Is Google Spying on my customers?

Jenna Lamb, online marketing analyst at Ontario SEO
Jenna Lamb
February 17, 2015
Is Google Spying on my customers?

I was recently asked by a friend at a party how I gather all this exciting internet data I am always carrying on about. Excited I had finally engaged someone in this topic, I launched into an explanation of how Google uses tracking cookies to gather user data. He stared at me blank faced and said, “So basically you are telling me that Google is spying on me? Is that even legal?”

“Of course” I quickly replied, “since they are not collecting any personally identifiable information”. He looked at me dubiously, but moved on to a more exciting discussion about the upcoming Super Bowl prospects. But I think his question was more legitimate than I first gave him credit for.

Google Analytics is an amazing tool that allows business owners to understand how people are interacting with their website. Using the data collected by Google Analytics you can gain key insights into online behaviour and more importantly define and measure key performance indicators (KPIs). This kind of data is critical to the website optimization process and at Ontario SEO we use it daily to monitor our clients’ website performance and guide our SEO and SEM strategies.

How does Google collect this data?

The data is collected by using a third party tracking cookie. Cookies are small text files that are saved on a user’s device that can store a variety of information like user preferences, location and online actions. Google uses a variety of cookies: for security, to store user preferences, track user purchasing, collect Google Analytics data, and for advertising. These cookies are created as soon as you use a Google product (like Gmail or Chrome) or visit a website that has Google Analytics tracking code installed.

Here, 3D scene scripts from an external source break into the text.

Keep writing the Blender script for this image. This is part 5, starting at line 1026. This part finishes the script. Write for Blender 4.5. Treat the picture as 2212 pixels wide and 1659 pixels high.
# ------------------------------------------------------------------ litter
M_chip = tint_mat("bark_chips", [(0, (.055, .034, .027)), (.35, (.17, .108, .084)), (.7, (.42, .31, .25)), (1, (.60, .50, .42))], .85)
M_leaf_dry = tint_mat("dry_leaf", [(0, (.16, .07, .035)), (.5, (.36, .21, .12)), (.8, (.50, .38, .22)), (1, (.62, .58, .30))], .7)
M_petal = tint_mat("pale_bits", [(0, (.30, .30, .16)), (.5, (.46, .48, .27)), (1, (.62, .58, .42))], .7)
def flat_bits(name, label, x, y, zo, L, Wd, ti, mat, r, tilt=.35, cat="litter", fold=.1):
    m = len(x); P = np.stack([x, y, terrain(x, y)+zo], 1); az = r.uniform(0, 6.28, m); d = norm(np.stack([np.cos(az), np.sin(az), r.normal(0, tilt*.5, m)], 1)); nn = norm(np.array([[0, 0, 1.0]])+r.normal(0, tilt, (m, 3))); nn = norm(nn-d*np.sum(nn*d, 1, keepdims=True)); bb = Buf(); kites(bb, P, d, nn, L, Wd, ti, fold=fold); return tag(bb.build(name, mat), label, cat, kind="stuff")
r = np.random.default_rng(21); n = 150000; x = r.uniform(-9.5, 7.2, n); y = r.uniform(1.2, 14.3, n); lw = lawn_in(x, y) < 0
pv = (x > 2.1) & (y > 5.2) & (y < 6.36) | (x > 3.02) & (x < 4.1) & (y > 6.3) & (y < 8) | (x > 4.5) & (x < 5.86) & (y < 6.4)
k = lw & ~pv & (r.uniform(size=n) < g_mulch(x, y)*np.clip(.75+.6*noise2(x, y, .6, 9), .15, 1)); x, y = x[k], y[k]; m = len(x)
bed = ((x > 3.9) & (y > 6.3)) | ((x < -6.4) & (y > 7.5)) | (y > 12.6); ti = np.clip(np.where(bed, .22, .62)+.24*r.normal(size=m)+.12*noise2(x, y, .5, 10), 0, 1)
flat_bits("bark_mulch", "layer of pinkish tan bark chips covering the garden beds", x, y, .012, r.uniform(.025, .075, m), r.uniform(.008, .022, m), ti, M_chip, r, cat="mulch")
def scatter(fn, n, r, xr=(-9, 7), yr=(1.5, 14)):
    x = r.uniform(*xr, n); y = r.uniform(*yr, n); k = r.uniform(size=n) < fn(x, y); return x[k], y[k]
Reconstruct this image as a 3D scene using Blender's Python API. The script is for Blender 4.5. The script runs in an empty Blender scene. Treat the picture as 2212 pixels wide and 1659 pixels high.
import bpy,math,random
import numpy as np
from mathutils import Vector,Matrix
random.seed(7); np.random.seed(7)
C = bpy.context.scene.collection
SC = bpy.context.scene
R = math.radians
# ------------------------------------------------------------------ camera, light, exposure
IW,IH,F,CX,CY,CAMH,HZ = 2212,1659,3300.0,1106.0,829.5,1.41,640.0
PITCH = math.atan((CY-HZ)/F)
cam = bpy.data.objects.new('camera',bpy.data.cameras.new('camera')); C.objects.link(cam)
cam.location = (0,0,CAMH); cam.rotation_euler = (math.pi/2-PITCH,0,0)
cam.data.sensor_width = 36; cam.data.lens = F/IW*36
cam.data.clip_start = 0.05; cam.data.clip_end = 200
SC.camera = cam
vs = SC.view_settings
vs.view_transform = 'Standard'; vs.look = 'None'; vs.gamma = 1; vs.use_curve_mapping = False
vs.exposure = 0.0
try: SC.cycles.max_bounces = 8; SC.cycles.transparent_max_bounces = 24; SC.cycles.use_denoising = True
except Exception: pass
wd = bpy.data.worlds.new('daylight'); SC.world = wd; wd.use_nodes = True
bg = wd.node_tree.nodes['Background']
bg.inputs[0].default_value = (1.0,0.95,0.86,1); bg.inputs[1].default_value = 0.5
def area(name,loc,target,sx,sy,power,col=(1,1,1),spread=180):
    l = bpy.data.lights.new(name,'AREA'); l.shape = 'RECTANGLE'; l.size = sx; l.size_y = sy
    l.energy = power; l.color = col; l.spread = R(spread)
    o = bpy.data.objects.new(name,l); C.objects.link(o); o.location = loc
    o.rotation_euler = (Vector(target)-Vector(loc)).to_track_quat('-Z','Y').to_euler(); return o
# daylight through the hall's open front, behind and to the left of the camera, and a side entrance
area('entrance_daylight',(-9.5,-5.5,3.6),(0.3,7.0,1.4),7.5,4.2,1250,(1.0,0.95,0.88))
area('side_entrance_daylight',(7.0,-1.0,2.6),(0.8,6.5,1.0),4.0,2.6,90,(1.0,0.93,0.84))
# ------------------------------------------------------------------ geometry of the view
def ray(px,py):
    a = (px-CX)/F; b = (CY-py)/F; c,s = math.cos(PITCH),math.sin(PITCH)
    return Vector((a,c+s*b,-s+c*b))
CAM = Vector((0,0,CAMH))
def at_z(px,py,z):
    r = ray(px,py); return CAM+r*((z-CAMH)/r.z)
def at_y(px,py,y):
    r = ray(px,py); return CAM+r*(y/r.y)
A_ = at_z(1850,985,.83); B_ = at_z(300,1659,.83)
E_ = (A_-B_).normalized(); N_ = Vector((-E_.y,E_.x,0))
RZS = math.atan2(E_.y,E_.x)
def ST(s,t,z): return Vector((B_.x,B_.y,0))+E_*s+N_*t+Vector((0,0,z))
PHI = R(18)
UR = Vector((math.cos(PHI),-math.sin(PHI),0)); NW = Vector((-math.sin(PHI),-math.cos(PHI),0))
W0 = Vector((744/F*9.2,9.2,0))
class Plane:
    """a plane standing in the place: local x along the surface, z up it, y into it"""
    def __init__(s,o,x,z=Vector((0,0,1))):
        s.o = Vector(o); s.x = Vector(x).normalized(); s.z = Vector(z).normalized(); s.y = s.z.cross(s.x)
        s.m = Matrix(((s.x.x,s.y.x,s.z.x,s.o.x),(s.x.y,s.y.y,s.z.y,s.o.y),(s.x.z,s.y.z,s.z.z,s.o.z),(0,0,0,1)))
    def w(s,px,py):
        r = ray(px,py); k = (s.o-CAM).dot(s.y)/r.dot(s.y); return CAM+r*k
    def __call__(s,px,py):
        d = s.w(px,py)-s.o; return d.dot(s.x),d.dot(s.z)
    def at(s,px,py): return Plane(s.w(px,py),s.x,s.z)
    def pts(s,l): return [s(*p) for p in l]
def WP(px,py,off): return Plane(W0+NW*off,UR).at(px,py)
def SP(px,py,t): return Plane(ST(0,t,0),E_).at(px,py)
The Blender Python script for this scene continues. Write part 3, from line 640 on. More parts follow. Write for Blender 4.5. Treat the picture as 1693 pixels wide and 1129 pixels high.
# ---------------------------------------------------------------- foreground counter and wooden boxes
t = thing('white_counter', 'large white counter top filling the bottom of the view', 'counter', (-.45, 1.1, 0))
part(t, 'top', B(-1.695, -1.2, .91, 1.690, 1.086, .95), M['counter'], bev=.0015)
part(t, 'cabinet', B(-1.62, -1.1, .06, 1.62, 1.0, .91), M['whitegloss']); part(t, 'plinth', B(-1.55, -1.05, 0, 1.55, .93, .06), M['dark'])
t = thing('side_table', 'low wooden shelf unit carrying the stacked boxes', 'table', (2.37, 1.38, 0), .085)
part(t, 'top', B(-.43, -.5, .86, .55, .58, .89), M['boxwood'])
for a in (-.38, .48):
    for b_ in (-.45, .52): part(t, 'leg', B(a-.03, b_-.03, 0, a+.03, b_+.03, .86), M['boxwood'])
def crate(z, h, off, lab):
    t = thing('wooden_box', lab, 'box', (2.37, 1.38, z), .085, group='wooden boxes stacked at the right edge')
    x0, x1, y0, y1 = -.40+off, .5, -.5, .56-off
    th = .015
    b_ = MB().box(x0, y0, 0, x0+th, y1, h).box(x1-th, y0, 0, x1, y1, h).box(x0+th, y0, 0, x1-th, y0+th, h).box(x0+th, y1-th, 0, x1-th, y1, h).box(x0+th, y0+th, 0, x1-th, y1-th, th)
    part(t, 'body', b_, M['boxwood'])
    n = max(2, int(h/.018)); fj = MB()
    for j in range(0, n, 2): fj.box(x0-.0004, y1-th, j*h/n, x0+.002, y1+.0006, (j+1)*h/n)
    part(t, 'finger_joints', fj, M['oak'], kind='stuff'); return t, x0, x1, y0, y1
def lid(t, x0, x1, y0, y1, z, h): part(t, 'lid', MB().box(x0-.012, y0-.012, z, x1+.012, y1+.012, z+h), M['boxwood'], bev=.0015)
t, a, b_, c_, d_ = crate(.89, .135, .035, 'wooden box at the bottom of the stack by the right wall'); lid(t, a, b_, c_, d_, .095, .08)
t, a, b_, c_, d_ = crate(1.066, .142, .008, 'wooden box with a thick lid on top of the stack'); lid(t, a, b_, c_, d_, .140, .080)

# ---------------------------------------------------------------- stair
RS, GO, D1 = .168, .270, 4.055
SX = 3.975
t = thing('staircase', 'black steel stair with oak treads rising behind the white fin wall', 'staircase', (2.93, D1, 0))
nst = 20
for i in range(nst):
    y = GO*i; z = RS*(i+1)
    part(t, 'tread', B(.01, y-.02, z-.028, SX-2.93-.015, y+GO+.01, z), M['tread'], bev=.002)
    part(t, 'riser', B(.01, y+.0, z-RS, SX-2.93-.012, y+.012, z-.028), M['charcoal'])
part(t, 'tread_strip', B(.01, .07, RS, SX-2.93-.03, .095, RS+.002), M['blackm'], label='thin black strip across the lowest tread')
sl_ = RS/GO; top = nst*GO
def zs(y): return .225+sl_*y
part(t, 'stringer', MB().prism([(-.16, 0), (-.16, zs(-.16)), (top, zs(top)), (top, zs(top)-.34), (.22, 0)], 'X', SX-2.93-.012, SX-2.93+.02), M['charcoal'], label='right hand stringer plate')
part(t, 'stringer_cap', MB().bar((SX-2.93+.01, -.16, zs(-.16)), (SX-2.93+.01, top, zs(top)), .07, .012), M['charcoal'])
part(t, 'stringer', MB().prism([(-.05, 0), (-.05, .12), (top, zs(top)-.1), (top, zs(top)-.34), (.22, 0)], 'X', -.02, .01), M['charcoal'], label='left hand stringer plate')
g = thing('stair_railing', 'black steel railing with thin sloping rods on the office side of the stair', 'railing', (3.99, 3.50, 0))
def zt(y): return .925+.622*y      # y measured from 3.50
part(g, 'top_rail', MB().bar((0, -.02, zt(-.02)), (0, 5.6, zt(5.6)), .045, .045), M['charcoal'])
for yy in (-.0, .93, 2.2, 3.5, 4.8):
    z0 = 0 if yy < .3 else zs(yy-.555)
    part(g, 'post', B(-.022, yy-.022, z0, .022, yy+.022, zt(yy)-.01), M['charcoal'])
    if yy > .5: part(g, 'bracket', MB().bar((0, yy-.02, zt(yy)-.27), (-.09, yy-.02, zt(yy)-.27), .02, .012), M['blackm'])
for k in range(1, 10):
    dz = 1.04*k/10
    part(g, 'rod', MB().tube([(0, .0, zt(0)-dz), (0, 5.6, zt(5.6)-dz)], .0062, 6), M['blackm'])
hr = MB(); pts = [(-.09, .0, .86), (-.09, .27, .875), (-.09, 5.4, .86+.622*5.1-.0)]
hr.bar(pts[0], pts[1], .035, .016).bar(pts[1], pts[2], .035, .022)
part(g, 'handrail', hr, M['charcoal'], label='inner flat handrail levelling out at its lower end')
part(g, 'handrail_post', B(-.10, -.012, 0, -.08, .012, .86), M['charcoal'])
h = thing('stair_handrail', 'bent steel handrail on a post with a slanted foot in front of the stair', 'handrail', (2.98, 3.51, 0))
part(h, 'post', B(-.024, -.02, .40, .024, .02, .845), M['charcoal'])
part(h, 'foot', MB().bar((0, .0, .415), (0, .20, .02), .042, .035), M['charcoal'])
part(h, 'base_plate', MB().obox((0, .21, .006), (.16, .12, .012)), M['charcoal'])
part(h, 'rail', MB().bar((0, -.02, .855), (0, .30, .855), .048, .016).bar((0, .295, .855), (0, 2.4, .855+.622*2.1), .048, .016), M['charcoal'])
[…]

As a side note, Google is not the only company collecting user data online. Bing, Yahoo, Facebook, Twitter – all the major internet companies do it as well, although their methods may vary.

Well isn’t that spying?

Well no. Spying is defined as, “work for a government or other organization by secretly collecting information about enemies or competitors”. The key here for me is ‘secret’; there is nothing secret about what Google is doing. Every user of a Google product accepts Google’s terms and conditions, which inform users of the use of tracking cookies. All websites using Google Analytics should have it clearly outlined in their privacy policy that they are using tracking cookies to understand user behaviour. Though I will admit this definition of spying comes from Google, I think it is an important point; Google is not spying, it is gathering data you have implicitly, if not directly, consented to.

But is it legal?

Google collects user behaviour data to build and perfect their data algorithms in order to provide internet users with free services. According to Google they keep user data anonymous. To give users privacy, Google assigns each website user a unique identifier that is not directly connected to any personal information like a name, birthday or address. In this way Google collects user data legally in Canada under the provisions of PIPEDA (Personal Information

Protection and Electronic Documents Act); the legislation that governs the collection of personal information in Canada. Under these provisions user behaviour data can be collected as long as the user has given “meaningful consent”. As the legislation currently stands, Google meets the required criteria.

Want to jump down a fascinating rabbit hole and read more about PIPEDA, Google and online data collection? Visit the Privacy Commissioner‘s website.

Okay so Google can collect this data legally, but can my business website?

According to the Canadian Privacy Commissioner’s policy position, you are able to collect online user behaviour data (use Google Analytics) as long as you meet certain conditions of obtaining “meaningful consent”. Here is a list of their recommendations for obtaining “meaningful consent” to collect user behaviour data:

1. Be clear and transparent about the use of cookies and user behaviour data on your website, preferably before any data is collected.

  • You should use an online banner, layered approach or interactive tools to inform users of your data collection practices.
  • The information should be clearly explained in your privacy policy.
  • Your privacy policy should be easy to find and understand

2. You must clearly define the purpose for collecting the data in a clear and understandable way at the time of, or preferably before, the collection of any data

3. You must limit your data collection to non-sensitive information.

4. There must be a way for users to opt-out or withdraw their consent for data collection. This opt out must be immediate and persistent.

5. You should avoid knowingly tracking children or websites that are targeted at children.

This blog provides general information only and is not intended to provide legal advice. If you have questions or concerns about your website’s data collection practices in Canada I encourage you to visit the Office of the Privacy Commissioner of Canada.